Mexico vows to sue if Guard detains

CIUDAD JUAREZ, Mexico — Mexico said yesterday that it would file lawsuits in U.S. courts if National Guard troops on the border become directly involved in detaining migrants.

Mexican border officials said they worried that sending troops to heavily trafficked regions would push migrants into more perilous areas of the U.S.-Mexico border to avoid detection.

President Bush announced Monday that he would send 6,000 National Guard troops to the 2,000-mile border, but they would provide intelligence and surveillance support to U.S. Border Patrol agents, not catch and detain illegal aliens.

“If there is a real wave of rights abuses, if we see the National Guard starting to directly participate in detaining people … we would immediately start filing lawsuits through our consulates,” Mexican Foreign Secretary Luis Ernesto Derbez told a Mexico City radio station.

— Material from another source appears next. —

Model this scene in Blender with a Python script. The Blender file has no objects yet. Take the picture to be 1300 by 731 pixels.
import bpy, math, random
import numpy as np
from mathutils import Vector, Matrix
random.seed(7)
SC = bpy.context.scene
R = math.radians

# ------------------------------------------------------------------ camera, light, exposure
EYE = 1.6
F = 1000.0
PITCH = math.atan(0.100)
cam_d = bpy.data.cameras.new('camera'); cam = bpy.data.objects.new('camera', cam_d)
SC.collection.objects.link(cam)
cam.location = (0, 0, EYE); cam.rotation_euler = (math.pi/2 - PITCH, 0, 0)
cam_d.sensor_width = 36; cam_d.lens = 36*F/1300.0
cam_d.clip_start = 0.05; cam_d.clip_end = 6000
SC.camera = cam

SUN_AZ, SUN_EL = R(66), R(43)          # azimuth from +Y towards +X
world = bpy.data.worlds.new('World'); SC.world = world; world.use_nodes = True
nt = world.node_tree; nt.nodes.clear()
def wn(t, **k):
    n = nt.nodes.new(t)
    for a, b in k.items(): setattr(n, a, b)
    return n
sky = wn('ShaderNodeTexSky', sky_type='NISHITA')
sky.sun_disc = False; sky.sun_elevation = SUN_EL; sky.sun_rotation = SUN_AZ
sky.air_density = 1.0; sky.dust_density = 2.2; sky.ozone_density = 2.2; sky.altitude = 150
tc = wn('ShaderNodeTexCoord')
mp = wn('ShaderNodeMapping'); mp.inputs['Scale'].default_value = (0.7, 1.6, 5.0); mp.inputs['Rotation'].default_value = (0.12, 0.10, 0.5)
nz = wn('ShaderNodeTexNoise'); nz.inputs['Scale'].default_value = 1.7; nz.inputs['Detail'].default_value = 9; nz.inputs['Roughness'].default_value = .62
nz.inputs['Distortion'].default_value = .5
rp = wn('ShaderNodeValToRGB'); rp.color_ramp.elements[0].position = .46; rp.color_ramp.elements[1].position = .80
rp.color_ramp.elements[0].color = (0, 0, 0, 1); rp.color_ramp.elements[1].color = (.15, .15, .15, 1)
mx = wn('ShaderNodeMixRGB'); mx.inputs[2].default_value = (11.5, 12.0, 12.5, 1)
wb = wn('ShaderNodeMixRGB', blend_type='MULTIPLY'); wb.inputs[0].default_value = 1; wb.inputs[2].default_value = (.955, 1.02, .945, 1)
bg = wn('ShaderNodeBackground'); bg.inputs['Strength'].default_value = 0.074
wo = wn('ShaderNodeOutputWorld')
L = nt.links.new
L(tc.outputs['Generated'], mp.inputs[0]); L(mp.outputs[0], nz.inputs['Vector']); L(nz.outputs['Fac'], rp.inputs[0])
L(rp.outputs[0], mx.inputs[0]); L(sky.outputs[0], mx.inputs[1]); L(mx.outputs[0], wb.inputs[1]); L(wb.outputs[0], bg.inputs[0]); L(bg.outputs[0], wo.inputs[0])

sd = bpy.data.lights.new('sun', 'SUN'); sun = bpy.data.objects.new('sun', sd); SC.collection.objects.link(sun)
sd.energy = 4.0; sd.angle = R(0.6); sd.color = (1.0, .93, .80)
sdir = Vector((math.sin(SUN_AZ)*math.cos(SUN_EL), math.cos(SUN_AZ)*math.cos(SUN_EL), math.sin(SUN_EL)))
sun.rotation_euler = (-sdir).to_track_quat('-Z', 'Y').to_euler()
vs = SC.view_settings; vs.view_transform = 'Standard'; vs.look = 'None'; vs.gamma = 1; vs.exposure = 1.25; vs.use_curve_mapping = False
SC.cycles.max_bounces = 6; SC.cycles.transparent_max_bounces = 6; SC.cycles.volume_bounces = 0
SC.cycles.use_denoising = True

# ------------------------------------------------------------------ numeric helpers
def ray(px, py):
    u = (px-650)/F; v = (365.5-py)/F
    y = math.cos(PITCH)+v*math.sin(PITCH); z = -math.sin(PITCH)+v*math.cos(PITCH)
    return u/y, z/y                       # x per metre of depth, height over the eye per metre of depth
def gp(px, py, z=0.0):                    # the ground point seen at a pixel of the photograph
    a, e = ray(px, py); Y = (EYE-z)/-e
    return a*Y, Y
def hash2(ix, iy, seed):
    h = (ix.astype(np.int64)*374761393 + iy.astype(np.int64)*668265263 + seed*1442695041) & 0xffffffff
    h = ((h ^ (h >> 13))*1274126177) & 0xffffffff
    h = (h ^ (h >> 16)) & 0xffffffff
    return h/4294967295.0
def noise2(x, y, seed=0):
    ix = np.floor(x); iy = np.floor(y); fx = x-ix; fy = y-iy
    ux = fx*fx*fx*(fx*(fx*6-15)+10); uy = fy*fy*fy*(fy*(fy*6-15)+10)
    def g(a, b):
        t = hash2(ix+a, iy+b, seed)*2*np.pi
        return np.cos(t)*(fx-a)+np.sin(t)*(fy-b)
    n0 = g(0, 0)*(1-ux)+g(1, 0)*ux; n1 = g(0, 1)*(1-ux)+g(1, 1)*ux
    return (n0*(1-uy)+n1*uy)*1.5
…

He did not offer further details.

Mexican officials worry that the crackdown will lead to more deaths. Since Washington toughened security in Texas and California in 1994, migrants have flooded Arizona’s hard-to-patrol desert, and deaths have spiked. Migrant groups estimate that 500 people died trying to cross the border last year. The Border Patrol reported 473 deaths in the fiscal year ending Sept. 30.

In Ciudad Juarez, Julieta Nunez Gonzalez, local representative of the Mexican government’s National Immigration Institute, said yesterday that she would ask the government to send its migrant protection force, known as Grupo Beta, to more remote sections of the border.

Sending the National Guard “will not stop the flow of migrants; to the contrary, it will probably go up,” as people try to get into the U.S. in the hope that they could benefit from any amnesty program, Mrs. Nunez said.

Juan Canche, 36, traveled more than 1,200 miles to the border from the southern town of Izamal and said nothing would stop him from trying to cross.

“Even with a lot of guards and soldiers in place, we have to jump that puddle,” said Mr. Canche, referring to the drought-stricken Rio Grande dividing Ciudad Juarez and El Paso, Texas. “My family is hungry, and there is no work in my land. I have to risk it.”

Some Mexican newspapers criticized President Vicente Fox for not taking a stronger stand against the measure, even though Mr. Fox called Mr. Bush to express his concerns.

A political cartoon in the Mexico City newspaper Reforma depicted Mr. Bush as a gorilla carrying a club with a flattened Mr. Fox stuck to it.